Why ‘The Good Wife’ Might Be Network TV’s Last Great Drama
Being a great network drama in 2016 is like being New York Yankee Roger Maris in 1961: It takes you just a little too long to get there. Sure, network shows pull in the biggest ratings, but when it’s time for the industry to honor its best, those lumbering beasts seem just a little too unwieldy: The last time a season longer than 13 episodes won the Emmy for Best Dramatic Series was 2006; the last time one was even nominated was 2011.
The Good Wife was that final nominee — to date, and possibly forever. In an interview leading up to last night’s series finale, co-creator Robert King suggested that the CBS drama “might also be thought of as a gravestone on the 22-episodes-a-year paradigm.” But though they titled their final episode “End,” the Kings chose to leave the story of Juliana Margulies’ Alicia Florrick where they began it: in a hotel corridor after a press conference, with one character’s face still stinging from a richly deserved slap.
The difference was that this time Alicia Florrick was on the receiving end. In the series’ endgame, her husband, Peter, once again faced trial on corruption charges. But after seven seasons of legal maneuvering, Alicia was no dutiful political spouse/photo-op accessory, standing by her man to fill out the tableau of a happy family: She was his lawyer, every bit as cutthroat and calculating as he was. She freed herself from Peter, only to risk becoming him. If keeping him out of jail meant impeaching Diane’s ballistics-expert husband on the stand by suggesting that he’d slept with one of the prosecution’s experts, well … that was just the price that had to be paid.
In The Good Wife‘s home stretch, firm bigwig Diane Lockhart (viva Christine Baranski!) had gotten Alicia on board with a plan to convert their law firm into a female-fronted partnership, but the smack she laid across our heroine’s face left the future of that enterprise in doubt — and much more as well. Would Alicia find happiness with Jeffrey Dean Morgan’s hunky investigator, the first serious romantic interest she’d had since her former lover, Will Gardner, was gunned down in court? Would she follow Peter into politics, with the support of his former backers? Would she stay true to herself? And who was she, anyway? Those questions were left hanging, although the Kings hedged their bets by posting a video explaining their intentions the instant the end credits finished rolling. (Note to the writers of TV shows: Please stop doing this.)

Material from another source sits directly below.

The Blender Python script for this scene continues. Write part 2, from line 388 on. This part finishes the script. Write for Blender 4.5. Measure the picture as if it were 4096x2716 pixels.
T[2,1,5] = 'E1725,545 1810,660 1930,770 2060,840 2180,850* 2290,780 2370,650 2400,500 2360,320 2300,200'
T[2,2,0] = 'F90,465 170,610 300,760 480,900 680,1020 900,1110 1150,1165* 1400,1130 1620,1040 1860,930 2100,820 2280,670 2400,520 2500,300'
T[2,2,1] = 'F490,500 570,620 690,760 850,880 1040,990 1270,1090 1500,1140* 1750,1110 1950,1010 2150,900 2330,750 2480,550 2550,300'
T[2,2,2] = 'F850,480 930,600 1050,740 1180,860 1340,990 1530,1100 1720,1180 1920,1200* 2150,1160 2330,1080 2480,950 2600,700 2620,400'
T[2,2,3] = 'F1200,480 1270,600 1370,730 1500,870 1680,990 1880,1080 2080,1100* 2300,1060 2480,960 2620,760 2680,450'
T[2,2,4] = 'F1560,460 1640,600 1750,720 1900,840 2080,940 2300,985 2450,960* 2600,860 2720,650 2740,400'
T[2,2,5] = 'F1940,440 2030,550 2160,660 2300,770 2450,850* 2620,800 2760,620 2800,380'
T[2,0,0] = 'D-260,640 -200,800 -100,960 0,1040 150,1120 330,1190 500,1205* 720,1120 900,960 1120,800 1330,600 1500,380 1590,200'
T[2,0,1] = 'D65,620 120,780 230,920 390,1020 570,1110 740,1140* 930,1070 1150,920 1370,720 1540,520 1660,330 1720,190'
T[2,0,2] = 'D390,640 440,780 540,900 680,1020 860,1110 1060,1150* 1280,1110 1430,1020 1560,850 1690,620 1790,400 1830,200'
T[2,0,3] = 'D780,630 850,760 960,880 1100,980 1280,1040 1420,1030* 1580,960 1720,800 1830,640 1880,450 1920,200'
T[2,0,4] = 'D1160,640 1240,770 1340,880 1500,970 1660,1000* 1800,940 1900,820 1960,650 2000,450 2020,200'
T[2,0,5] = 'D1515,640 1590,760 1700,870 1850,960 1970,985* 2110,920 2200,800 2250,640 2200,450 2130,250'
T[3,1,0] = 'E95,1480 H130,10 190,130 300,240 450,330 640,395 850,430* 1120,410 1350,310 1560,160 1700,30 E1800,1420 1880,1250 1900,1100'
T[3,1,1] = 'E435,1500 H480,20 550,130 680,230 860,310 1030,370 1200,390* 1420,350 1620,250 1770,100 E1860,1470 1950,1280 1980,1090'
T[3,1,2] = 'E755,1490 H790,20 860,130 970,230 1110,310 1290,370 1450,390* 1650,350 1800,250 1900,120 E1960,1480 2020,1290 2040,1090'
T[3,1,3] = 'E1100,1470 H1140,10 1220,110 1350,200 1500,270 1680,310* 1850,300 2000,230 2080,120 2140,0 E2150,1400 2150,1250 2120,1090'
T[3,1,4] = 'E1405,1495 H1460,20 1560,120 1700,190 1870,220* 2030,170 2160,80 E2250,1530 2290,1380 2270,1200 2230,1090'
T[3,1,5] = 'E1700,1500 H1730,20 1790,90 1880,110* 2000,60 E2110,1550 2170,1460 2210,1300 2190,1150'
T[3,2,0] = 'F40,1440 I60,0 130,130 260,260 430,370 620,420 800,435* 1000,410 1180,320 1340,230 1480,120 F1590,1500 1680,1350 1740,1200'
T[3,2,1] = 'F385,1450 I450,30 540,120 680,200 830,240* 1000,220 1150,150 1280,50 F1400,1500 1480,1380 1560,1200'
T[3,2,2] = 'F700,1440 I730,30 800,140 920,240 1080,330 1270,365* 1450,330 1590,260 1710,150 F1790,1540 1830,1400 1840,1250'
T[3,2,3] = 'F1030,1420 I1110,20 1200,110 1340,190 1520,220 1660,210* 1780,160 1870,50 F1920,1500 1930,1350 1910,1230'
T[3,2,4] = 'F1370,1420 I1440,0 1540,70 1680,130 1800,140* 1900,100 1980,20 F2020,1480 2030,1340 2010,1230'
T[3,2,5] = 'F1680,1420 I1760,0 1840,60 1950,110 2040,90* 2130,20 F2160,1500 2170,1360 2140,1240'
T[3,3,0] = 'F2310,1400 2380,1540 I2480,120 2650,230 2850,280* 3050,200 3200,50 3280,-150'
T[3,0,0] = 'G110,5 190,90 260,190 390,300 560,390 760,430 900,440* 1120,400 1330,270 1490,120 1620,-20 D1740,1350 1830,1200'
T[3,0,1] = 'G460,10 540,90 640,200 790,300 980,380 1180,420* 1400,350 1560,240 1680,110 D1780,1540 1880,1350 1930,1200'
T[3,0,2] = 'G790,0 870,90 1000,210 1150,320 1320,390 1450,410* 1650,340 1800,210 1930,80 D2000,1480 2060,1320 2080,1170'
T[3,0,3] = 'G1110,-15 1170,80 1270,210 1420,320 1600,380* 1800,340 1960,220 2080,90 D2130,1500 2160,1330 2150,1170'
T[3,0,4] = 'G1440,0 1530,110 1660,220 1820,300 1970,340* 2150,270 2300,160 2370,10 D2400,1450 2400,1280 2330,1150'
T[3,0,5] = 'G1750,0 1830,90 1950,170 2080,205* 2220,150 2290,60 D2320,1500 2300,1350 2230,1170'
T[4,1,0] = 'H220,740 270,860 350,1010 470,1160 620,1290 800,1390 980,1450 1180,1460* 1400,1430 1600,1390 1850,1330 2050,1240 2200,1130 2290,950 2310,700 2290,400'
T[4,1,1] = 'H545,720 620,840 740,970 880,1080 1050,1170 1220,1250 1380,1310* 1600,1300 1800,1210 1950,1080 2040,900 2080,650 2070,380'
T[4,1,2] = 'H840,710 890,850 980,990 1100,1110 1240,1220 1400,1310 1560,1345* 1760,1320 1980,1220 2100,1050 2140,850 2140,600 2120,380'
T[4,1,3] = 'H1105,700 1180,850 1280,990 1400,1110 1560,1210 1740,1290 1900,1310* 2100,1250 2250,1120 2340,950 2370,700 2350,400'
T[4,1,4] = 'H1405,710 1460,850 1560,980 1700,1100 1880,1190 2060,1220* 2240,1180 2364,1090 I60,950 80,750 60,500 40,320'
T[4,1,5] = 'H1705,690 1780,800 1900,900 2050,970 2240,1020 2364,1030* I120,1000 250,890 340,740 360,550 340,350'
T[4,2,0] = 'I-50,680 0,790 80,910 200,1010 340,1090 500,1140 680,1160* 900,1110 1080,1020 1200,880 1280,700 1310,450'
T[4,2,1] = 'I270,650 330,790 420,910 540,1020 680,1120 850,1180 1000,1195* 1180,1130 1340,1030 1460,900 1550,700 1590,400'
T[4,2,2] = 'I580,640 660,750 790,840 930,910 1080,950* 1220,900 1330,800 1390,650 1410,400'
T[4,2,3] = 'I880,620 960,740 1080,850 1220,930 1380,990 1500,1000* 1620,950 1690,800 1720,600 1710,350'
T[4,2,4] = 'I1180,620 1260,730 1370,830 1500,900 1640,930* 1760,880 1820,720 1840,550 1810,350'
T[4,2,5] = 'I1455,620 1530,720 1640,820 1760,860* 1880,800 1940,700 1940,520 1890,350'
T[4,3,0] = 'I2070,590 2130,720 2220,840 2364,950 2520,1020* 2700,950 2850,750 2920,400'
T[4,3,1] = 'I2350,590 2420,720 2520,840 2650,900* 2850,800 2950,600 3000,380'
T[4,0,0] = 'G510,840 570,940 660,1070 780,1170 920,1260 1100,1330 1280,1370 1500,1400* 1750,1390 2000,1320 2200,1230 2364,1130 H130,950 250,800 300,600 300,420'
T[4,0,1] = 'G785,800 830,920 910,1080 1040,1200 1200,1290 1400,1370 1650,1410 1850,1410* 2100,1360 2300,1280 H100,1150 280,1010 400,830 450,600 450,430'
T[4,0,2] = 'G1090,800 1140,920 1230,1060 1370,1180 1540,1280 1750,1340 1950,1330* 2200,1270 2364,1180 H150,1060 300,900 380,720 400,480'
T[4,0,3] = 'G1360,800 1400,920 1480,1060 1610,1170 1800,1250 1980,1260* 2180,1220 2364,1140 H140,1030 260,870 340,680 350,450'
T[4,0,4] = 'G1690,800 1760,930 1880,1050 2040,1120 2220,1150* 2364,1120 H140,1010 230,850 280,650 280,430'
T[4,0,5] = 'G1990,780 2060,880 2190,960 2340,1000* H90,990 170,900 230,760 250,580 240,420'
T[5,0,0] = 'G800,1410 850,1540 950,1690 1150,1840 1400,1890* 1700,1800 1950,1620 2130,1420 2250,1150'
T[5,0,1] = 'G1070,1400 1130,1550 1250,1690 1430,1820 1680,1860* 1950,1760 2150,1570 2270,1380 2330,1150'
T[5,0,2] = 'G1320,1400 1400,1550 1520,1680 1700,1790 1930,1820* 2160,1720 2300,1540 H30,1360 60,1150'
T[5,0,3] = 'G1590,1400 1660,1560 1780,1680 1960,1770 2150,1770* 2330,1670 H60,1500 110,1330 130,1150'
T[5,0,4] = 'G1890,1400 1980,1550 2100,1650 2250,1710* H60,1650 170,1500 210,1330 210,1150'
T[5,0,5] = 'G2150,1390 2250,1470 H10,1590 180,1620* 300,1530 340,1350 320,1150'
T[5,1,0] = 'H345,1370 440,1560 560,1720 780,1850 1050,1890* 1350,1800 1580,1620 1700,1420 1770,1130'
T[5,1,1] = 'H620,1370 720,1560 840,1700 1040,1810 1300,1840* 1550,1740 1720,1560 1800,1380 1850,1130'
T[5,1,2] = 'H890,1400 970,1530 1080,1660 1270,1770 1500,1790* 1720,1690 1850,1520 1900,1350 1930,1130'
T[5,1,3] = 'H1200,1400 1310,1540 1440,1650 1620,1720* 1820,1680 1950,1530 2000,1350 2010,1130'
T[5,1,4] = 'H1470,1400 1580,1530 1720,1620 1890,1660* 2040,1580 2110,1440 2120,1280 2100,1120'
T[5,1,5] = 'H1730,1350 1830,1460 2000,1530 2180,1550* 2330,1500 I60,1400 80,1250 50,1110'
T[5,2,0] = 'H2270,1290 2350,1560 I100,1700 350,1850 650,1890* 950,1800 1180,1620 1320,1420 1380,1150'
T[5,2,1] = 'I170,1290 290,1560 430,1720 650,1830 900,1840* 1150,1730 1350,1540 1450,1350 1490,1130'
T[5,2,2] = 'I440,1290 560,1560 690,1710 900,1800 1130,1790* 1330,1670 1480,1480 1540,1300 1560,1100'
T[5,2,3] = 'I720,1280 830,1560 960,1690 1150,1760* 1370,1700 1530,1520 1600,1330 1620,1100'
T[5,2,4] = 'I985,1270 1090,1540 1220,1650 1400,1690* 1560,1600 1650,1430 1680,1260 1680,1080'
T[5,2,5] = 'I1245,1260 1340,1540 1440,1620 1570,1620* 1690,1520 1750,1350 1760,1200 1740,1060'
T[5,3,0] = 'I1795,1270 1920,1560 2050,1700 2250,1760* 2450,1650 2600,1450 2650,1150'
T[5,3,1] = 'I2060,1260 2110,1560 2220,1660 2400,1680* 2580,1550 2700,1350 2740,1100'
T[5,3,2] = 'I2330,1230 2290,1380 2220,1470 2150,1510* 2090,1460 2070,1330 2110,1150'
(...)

From the beginning, the show took an uncommonly nuanced approach to the relationship between who was right and who prevailed in court. “Sometimes I think justice would be better served with a coin flip,” Josh Charles’ Will said in the first-season episode “Doubt,” and if the show was never as cynical as he was, it made no bones about the fact that cases are won or lost by a combination of legal strategy and luck; a just result was simply an occasional fringe benefit. Alicia represented drug kingpins and serial killers, and though it sometimes took a toll, she remained morally sound at her core. (See the show’s title.)